'It will be like the final of Paris-Roubaix': The making of the Tour de France's first gravel stage

Years in the making, the Tour heads into an unprecedented stage which contains 14 sections of gravel roads

One of the most anticipated stages in this year’s Tour de France is stage nine on Sunday, a newly anointed gravel stage, hailed as the stage of the chemins blancs, or the white roads. For the Tour de France, it’s a first. But really, this foray into gravel has been years in the making.

“For the past eight years or so, Christian Prudhomme has really wanted us to incorporate more gravel roads,” says Yannick Talabardon, a member of the ASO race direction, who personally oversaw the making of this unique stage. “We started a few years ago with Paris-Tours by adding certain roads in the vineyards and it really helped us reinvent the race. Then in the first Tour de France Femmes we had a big gravel stage, so we have been building towards this day.”

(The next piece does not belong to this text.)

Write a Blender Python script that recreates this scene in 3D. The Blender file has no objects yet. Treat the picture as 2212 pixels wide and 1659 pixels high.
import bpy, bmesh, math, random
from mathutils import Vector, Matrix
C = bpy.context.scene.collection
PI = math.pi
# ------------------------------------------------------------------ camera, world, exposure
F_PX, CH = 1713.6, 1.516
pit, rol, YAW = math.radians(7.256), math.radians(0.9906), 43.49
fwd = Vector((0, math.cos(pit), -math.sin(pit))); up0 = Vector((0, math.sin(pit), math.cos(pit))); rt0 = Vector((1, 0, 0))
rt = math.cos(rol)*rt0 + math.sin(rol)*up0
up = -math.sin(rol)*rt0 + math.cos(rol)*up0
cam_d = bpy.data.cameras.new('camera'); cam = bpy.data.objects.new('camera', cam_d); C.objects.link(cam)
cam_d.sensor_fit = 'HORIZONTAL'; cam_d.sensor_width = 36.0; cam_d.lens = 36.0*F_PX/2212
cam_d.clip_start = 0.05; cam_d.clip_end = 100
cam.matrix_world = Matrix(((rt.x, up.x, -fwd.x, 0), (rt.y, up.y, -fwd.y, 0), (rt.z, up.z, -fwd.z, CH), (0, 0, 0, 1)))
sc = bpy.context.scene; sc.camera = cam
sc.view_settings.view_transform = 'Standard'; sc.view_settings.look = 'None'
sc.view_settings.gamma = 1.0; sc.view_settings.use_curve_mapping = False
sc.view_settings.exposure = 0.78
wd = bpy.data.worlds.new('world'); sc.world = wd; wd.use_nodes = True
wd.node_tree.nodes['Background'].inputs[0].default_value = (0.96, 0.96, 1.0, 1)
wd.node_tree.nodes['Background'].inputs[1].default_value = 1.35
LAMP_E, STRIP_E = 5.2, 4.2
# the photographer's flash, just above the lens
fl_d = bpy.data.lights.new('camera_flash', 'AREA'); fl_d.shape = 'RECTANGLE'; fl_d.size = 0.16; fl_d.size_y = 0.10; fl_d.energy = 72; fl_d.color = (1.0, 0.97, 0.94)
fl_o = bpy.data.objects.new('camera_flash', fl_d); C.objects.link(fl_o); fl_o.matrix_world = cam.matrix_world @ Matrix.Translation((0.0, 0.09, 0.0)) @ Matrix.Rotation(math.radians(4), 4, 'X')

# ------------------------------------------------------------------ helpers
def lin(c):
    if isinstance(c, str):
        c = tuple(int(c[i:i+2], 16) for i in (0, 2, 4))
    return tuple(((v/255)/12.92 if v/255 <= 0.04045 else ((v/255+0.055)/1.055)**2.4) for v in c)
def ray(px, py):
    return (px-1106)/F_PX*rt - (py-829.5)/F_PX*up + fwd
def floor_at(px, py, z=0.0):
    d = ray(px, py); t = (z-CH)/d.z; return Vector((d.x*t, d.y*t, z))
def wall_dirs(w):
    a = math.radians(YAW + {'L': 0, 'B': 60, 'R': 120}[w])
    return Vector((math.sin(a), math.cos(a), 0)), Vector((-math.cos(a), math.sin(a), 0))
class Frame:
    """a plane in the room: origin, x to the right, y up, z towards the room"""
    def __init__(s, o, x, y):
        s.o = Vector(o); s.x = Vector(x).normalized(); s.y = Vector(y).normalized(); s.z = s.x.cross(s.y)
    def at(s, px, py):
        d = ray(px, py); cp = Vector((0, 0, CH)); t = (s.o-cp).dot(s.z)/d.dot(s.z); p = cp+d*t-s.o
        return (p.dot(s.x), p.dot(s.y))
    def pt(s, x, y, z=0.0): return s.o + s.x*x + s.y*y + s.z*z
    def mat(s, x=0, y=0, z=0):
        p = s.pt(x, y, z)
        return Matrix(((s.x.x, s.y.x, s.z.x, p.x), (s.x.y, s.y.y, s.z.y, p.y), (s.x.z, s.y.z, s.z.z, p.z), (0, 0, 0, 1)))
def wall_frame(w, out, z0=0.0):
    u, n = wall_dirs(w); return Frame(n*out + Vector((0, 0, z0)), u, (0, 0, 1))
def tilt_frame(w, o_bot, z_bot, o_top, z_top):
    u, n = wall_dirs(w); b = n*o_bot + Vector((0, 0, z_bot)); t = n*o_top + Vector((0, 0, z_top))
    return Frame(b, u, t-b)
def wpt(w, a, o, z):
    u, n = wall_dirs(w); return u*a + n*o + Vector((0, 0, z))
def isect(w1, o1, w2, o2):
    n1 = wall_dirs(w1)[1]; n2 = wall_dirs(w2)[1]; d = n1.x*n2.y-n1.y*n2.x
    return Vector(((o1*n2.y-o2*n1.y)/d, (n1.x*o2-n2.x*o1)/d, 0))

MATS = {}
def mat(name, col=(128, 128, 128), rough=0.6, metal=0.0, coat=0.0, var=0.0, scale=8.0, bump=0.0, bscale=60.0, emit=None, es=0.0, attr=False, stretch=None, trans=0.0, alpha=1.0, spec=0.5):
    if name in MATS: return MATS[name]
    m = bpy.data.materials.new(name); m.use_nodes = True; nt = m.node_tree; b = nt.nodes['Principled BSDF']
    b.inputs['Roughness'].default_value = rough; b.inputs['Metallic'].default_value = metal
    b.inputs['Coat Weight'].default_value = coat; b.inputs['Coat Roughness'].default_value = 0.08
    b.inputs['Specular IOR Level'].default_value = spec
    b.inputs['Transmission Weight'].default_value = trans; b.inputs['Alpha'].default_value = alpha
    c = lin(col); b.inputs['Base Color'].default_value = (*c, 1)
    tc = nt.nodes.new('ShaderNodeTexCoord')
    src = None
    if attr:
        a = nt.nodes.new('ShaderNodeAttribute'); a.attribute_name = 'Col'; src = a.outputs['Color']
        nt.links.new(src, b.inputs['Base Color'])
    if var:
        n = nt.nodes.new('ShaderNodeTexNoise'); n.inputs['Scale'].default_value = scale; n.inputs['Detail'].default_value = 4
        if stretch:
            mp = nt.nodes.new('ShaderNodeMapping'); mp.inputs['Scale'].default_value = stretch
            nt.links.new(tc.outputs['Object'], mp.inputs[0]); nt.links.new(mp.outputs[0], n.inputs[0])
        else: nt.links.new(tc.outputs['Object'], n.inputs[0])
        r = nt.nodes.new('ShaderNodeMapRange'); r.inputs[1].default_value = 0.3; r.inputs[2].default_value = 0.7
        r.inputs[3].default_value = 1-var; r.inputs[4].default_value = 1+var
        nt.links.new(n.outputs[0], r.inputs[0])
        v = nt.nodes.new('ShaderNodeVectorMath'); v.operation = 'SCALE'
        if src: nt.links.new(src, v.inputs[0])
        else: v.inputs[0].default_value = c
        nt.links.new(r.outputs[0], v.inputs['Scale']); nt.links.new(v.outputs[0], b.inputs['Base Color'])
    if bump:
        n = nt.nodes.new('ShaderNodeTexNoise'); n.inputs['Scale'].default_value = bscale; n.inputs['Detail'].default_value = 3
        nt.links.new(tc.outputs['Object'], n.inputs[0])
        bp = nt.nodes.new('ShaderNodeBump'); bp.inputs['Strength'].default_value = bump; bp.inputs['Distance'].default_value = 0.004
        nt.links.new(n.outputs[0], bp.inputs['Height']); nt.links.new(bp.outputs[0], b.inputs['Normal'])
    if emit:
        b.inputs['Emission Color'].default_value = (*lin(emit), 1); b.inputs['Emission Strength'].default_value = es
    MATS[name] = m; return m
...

Talabardon proposed the area around Troyes after discovering their wealth of gravel roads while visiting family. “One day I did a ride around the area on my bike and understood just how many gravel roads there were here. That’s when I understood that there was a real potential for a great stage here in this region.”

ASO, Tour de France

Yannick Talabardon was instrumental in setting up the Tour's gravel stage (Photo: James Startt)

The chemin blancs were one of the real attractions to the Tour de France Femmes avec Zwift in its first edition back in 2022. But while the stage was a veritable success, the ASO team understood there was room for improvement. “We only did four sections, but some of them were simply too rough for a stage race like the Tour.”

Stage nine’s 199km stage on Sunday will include no less than 32.2km of white roads over 14 sections as it loops around the countryside just east of Troyes. “We’ve divided the stage into two different kinds of sections. The first half of the gravel sections are roads that go through vineyards and the second half are farm roads that go through wheat fields or sunflower fields. Basically, we loop around what is called the Côte de Bar. On one side are wine vineyards that produce champagne, with lots of climbs.”

When it came to designing the specific stage, Talabardon visited the region with Thierry Gouvenou, head race director for the Tour, and the two reconned as many roads as possible in an effort to stitch together what they considered an ideal stage.

“In the early sections there are 14 to 15 kilometres between each section, but in the end, there is much less distance. In the last 32 kilometres, one third will be on gravel. The last six sections will simply be one after the other. From section six until the end, it is going to be very intense. It will really be like the final of Paris-Roubaix.”

ASO, Tour de France

The Tour de France Femmes took on a gravel stage in 2022 (Photo: Thomas Maheux/ASO)

But while the stage will definitely have a hint of Paris-Roubaix and Strade Bianche, the fact that it is found in the midst of a three-week stage race and is not a stand alone one-day race, changes the dynamics.

“One of our priorities was to find roads that could handle not only the riders, but also all of the follow vehicles. In addition, we wanted to avoid gravel sections that were on a descent. For the Tour de France that would simply be too dangerous. But it is going to be really spectacular and plenty hard.”

While most Tour de France fans cannot wait for Sunday’s stage, Talabardon has a vested interest. “It’s going to be both beautiful and spectacular. There are sections with nearly 15% grade climbs. No one will win the Tour on this stage, but you can really gain time or lose time, that is for sure.”